Salesforce Connections might not be as big as Dreamforce, but it’s meant to give the Salesforce Marketing Cloud its own special time in the sun. The conference took place in Chicago this week and in many ways felt like Adobe Summit, a place to discuss marketing strategy and how to deliver the perfect message to the consumer at the right time.
That means understanding what the consumer is interested in at any given time, whether that is an individual or a business. Regardless, Salesforce wants to deliver a compelling experience, and experience is the word of the hour.
Managing customer experience is all the rage these days and it’s why companies are trying to control every aspect of the customer interaction, whether that’s while shopping, the purchase or interacting with customer service because you need help or are unhappy.
Customer relationship management tools (CRM) were about collecting nuts and bolts customer information, almost an electronic Rolodex, although significantly more sophisticated now. Knowing who your customers are, however, is just the first step and it’s not a coincidence that Salesforce offers Sales, Marketing, Service, and Commerce clouds, giving their users the option of a soup-to-nuts customer journey.
Making connections
Salesforce made a number of announcements at Connections around solidifying that customer experience and how data moves between internal and external systems. For starters, it announced some data sharing agreements with Google to move data between Google Analytics 360 and Salesforce Marketing Cloud. There is an obvious connection here between data collected on the web by Google and data collected and used inside Salesforce. The agreement allows aggregated data or metadata to move between the two.

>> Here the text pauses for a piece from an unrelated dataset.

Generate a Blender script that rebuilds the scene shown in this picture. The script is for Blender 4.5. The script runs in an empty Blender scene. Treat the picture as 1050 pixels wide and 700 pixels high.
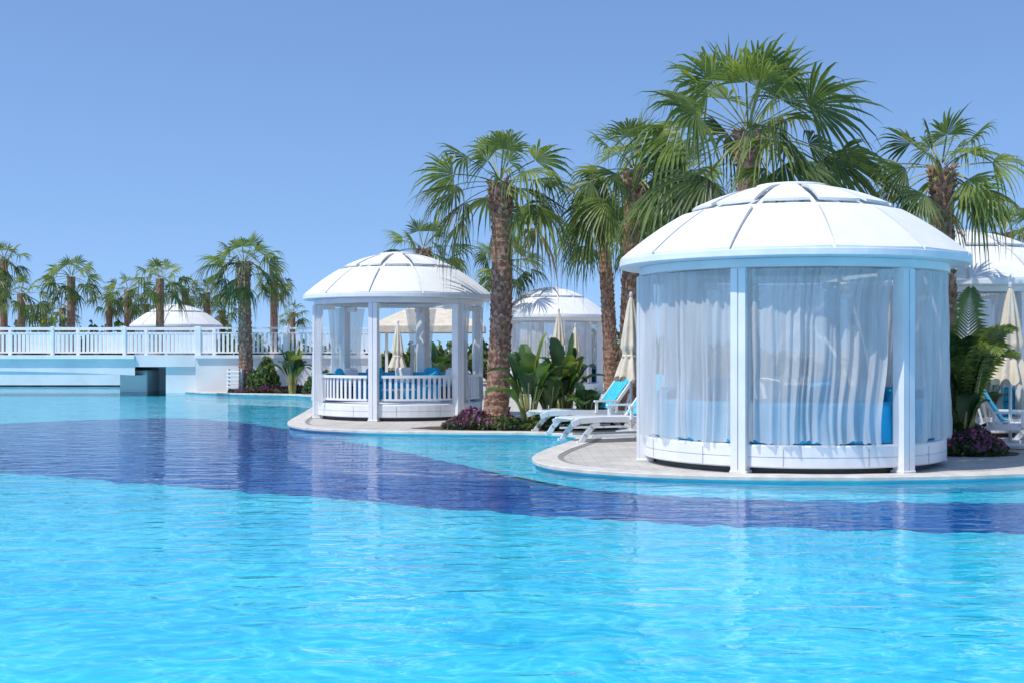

The company also announced data sharing between the Commerce Cloud (from the Demandware acquisition two years ago this month) and Marketing Cloud. Again, marketing and sales should be sharing data, but it doesn’t always happen easily or well inside organizations. This will offer a way for machine-to-machine data exchange, making it much simpler for marketers and sales to work together.
The company also announced the integration of Cloudcraze, a company it acquired last March with the hope of providing a consumer-like experience (remember that word isn’t chosen lightly) for business-to-business transactions too.
Finding the optimal experience
All of this is about finding the optimal way to meet the customer, while using data from across systems to help facilitate that, says Brett Leary, owner at consulting firm CRM essentials. “Digital customer journeys can almost be treated like Waze treats travel by taking current traffic into consideration when deciding which pathway to give you,” he said.
All of this including the partnership with Google is about competing with the other big players out there such as Adobe and Microsoft, who have also partnered to compete more directly with Salesforce. Along with Oracle and SAP, they are the biggest players in a lucrative market, and all are basically selling a similar vision.
It was just Salesforce’s turn to show it off this week.